Montcalm, settled in Montreal, had a busy time keeping his staff in constant activity, only hoping, however, for peace for that winter, which was not to be. Among those whom he met constantly were M. Doreil of the commissary department, the boastful and somewhat inefficient Chevalier de Montreuil, adjutant major general of the troops, and the notorious Intendant Bigot, who came from Quebec to organize the provisions of the regiments and whose activity, at first, very favourably impressed Montcalm.

He soon became acquainted with his red allies. On June 3d, according to his journal, he received a complimentary visit from the Iroquois of Sault St. Louis, who came with their "ladies" to compliment him on his arrival and to felicitate Onontio, the governor. They gave Montcalm a necklace and he assured them that he would visit them in return.

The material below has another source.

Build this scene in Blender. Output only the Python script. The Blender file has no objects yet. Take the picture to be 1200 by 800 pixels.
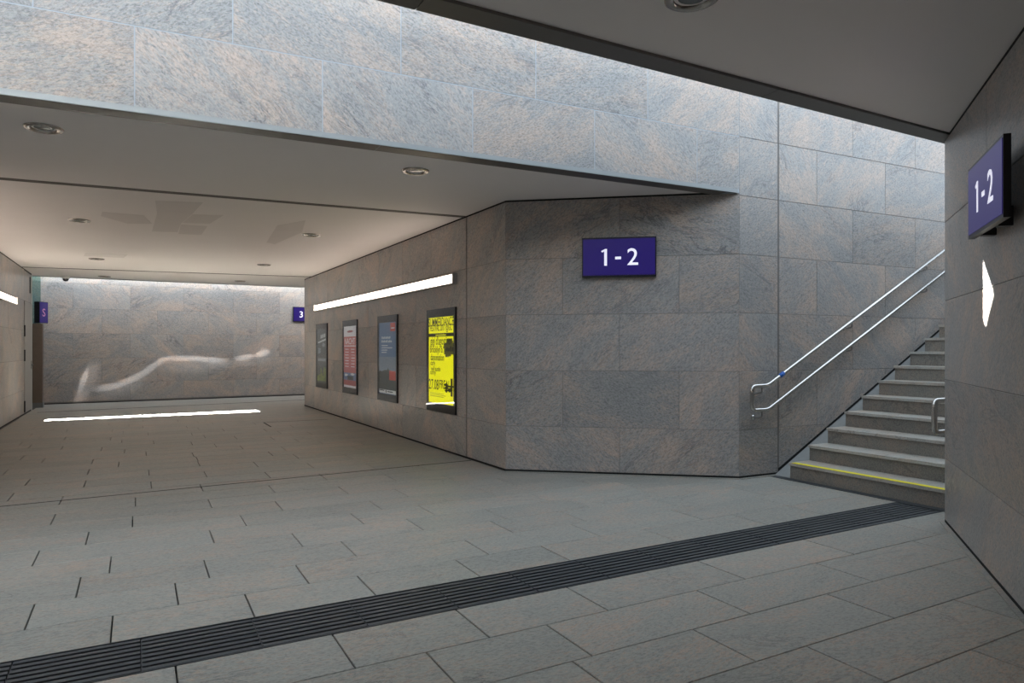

Writing on June 16th to his wife, he describes this occasion: "They are a dirty gentry, even when fresh from their toilet, at which they pass all their time; you would hardly believe it, but the men always carry to war, along with their tomahawks and guns, a mirror, by which they daub their faces with various colours, and arrange feathers on their heads, and rings in their ears and noses. They think it a great beauty to mutilate the lobes of their ears at an early age, so as to stretch them till they fall on the shoulders. Often they wear no shirt at all, but only a laced jacket; you would take them for devils or masqueraders. They would exercise the patience of an angel. Moreover, these gentry wage war with astonishing cruelty, slaying women and children alike: They scalp you most skilfully, an operation from which one ordinarily dies.... In general all that Père Charlevoix [198] says is true—with the exception of their burning their prisoners; that has almost gone out of fashion."

Meanwhile the military plans were being completed. As news came that the English were mostly menacing the frontier of Lake St. Sacrement (Lake George), it was decided to send the Royal-Roussillon Regiment to Carillon (called by the savages Ticonderoga), where the forces were concentrating. Thither also, at the command of the governor, went Montcalm, on June 27th, accompanied by the Chevaliers de Lévis and Montreuil. There he worked hard for twelve days with indefatigable zeal, preparing the forts to be able to resist English attacks and organizing the military and commissariat departments. Leaving Lévis in command, he returned to Montreal on July 16th at the call of the governor. He had had his first experience of the home infantry and the differences between Canadian conditions in campaigning and those of France. He had learned that the Canadian soldier was very independent, and that the savages needed special treatment. Yet he wrote to his family at this time that he had succeeded at present with the Canadians, and with the Indians, whose bearings he had also taken.

Montcalm was recalled to undertake the siege and capture of Chouaguen (Oswego), a stronghold of the English and the key of the situation. This project, being meditated by Vaudreuil from the first days of his governorship, was undoubtedly hazardous and problematical, and Montcalm and Lévis and the others from France had always feared failure, unless a combination of lucky conditions should favour them. Vaudreuil, in spite of a certain hesitancy, still believed it was possible, as indeed did Bigot, and Montcalm set out from Lachine on July 21st with his aide-de-camp Bougainville. They made their portages successfully around the rapids of the Sault, so that they reached the post of La Présentation on the 27th, arriving at Frontenac on the 29th, where he hoped to find the battalions of La Sarre, Guyenne and Béarn already there, with de Bourlamaque, M. Rigaud de Vaudreuil, brother of the governor general, and a body of colonial troops, Canadians and Indians, to the number of 1,500 men, and engineers and artillery, and then he would attempt to make a landing, hard by Oswego, in preparation for the siege. We cannot follow the story of the fall of Oswego. Suffice it to say that within ten days after embarking from Frontenac on August 4th, Fort Chouaguen or Oswego, hitherto thought impregnable, had capitulated on August 14th to Montcalm.

That same night he sent an officer to Vaudreuil at Montreal to bear to him the five flags of the regiments of Shirley, Pepperell and Schuyler. The story of the riotous sacking of the post is sad reading but Montcalm cannot be justly accused of countenancing it. "The Canadians and Indians," says Parkman (Wolfe and Montcalm, I, p. 413), "broke through all restraint and fell to plundering. There was an opening of rum barrels and a scene of drunkenness in which some of the prisoners had their share; while others tried to escape in the confusion and were tomahawked by the excited savages. Many more would have been butchered but for the efforts of Montcalm, who by unstinted promises succeeded in appeasing his ferocious allies, whom he dared not offend. 'It will cost the king,' he says, 'eight or ten thousand livres in presents.'"

From the 16th to the 20th of August the work of demolition was continued. By the 21st at the place where five days before the powerful English fort of Oswego stood nothing but burning ruins remained, on which Montcalm caused a cross and a stake with the arms of France to be placed, bearing these inscriptions:

In hoc signo vincunt," and
Manibus date lilia plenis."

After the fall of Oswego, Montcalm having embarked on August 23d, arrived at Montreal on the 26th, wearied out but buoyed up by his triumph after a month's absence, during which he had traversed over six hundred and fifty miles, taken three forts, captured a war flotilla, made prisoner an army and seized from the enemy an immense store of provisions, and secured for France the undisputed rule over the majestic Ontario. Chouaguen had been the apple of discord and its fall was a decisive success for the colony.